‘The Wire’ Creator: Ex-Mayor Martin O’Malley Destroyed Baltimore Police
The Wire creator and showrunner David Simon blames Baltimore’s politically ambitious former mayor, Martin O’Malley, for destroying the credibility of the city’s police department, which has come into national focus after Freddie Gray died in police custody.
Maryland prosecutor Marilyn J. Mosby announced today that six Baltimore cops will face charges ranging from misconduct to homicide in connection with the events that led to the death of Gray, a 25-year-old African American.
Simon, a foe of the war on drugs, also claims that the ex-mayor’s administration threw due process out the window through mass arrests and also cooked the books about the city’s actual crime rate.

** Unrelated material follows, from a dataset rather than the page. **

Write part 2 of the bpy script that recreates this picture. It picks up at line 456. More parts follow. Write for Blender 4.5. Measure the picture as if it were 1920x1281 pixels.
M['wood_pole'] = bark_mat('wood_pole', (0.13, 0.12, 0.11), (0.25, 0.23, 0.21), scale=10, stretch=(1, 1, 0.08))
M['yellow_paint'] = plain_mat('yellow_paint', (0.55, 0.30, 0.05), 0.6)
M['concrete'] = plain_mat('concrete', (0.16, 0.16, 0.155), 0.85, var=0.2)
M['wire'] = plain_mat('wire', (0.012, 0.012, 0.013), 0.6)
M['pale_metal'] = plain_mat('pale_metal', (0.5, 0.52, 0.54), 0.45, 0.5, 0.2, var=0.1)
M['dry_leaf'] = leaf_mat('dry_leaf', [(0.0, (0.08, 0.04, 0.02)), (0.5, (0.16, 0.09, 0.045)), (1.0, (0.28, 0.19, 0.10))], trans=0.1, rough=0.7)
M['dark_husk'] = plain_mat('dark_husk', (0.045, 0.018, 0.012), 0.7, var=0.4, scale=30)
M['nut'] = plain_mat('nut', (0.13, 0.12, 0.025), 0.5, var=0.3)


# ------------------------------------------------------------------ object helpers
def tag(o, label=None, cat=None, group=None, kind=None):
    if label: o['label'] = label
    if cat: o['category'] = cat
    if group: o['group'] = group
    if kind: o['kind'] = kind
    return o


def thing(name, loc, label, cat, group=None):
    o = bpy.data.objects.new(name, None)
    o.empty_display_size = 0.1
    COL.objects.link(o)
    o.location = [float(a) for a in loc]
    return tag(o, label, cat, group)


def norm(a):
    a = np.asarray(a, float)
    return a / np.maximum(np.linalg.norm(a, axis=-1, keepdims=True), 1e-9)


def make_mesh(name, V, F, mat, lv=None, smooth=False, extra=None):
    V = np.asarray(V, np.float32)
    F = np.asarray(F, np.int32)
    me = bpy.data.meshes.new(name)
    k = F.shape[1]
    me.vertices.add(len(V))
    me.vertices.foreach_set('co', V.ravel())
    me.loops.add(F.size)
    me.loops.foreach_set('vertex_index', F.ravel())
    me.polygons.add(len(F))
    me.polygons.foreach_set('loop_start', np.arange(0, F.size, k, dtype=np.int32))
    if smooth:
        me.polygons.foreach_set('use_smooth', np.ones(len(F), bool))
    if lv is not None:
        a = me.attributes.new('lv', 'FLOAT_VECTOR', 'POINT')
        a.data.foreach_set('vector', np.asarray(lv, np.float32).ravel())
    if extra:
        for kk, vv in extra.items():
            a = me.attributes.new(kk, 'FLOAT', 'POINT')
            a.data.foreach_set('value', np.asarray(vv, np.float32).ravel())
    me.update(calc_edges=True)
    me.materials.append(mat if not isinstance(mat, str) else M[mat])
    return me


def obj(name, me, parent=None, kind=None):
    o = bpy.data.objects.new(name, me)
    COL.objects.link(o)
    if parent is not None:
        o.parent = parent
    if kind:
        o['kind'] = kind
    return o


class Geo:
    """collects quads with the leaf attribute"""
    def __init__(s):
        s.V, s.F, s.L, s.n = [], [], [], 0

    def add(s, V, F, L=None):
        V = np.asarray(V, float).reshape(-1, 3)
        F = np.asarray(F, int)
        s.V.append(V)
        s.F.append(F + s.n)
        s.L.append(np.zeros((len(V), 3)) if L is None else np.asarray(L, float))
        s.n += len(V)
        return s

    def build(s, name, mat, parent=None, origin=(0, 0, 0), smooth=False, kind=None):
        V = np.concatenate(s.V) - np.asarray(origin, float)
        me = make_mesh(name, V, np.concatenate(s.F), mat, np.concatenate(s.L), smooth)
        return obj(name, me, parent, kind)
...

According to a prominent O’Malley supporter, however, “It was a different time and different tactics had to be used. At that time our city was getting out of control. We had zero tolerance and at that time we needed it.”
Based in Baltimore, The Wire was an urban corruption and crime drama that ran on HBO for five seasons through March of 2008, and developed a cult following.
The fictional politician Tommy Carcetti in The Wire was inspired in part by O’Malley, who was no fan of the show.
“O’Malley’s tenure was as destructive a mayoralty to causes of crime and punishment as Baltimore has ever seen and, by that standard, Tommy Carcetti makes him look good,” Simon said, according to the The Daily Beast.
O’Malley, a liberal Democrat who has been hinting at challenging Hillary Clinton for the presidential nomination, was a two-term mayor of Baltimore (1999 to 2007) who went on to serve as Maryland’s governor from 2007 to 2015. His handpicked successor, Lt. Gov. Anthony Brown, considered a lock for the job, lost in an upset to GOP challenger Larry Hogan in the 2014 general election, however.
According to the Washington Post, given the recent civil disturbance, O’Malley’s legacy in West Baltimore where he visited this week and was heckled by some neighborhood residents, could undermine his bid for the White House. Democrats have been in charge in Baltimore since 1967.
“[T]he unrest has given critics of O’Malley’s aggressive policing strategy a fresh platform to blame him for some of the deep-seated mistrust between the city’s police and the poor communities, more than eight years after he left the mayor’s office.”
A former Baltimore Sun crime reporter, Simon conceded that he would vote for O’Malley for president should he get the Democrat nomination. In an interview with The Marshall Project this week, Simon nonetheless explained that he disagreed with the way O’Malley interfered with inner-city policing, which subsequently prompted an ACLU lawsuit.
“The drug war began it, certainly, but the stake through the heart of police procedure in Baltimore was Martin O’Malley. He destroyed police work in some real respects. Whatever was left of it when he took over the police department, if there were two bricks together that were the suggestion of an edifice that you could have called meaningful police work, he found a way to pull them apart…what happened under his watch as Baltimore’s mayor was that he wanted to be governor. And at a certain point, with the crime rate high and with his promises of a reduced crime rate on the line, he put no faith in real policing…”
Simon conceded that at first, the reduction in Baltimore crime under O’Malley was on the level. But that changed.
“But that wasn’t enough. O’Malley needed to show crime reduction stats that were not only improbable, but unsustainable without manipulation. And so there were people from City Hall who walked over [commissioner Ed] Norris and made it clear to the district commanders that crime was going to fall by some astonishing rates. Eventually, Norris got fed up with the interference from City Hall and walked, and then more malleable police commissioners followed, until indeed, the crime rate fell dramatically. On paper…”
On his blog this week, while expressing support for the Freddie Gray protests against police misconduct, David Simon called for the Baltimore rioters to go home and that “the anger and the selfishness and the brutality of those claiming the right to violence in Freddie Gray’s name needs to cease.”
As far as the Freddie Gray situation, The Wire creator Simon claimed in the interview that there was no probable cause in the Freddie Gray arrest, and that his death may have been the result of “too many officers who came up in a culture that taught them not the hard job of policing, but simply how to roam the city, jack everyone up, and call for the wagon.”
Based on his reporting for the 1997 book The Corner: A Year in the Life of an Inner-City Neighborhood, David Simon parenthetically added that “it became clear that the most brutal cops in our sector of the Western District were black. The guys who would really kick your ass without thinking twice were black officers. If I had to guess and put a name on it, I’d say that at some point, the drug war was as much a function of class and social control as it was of racism.”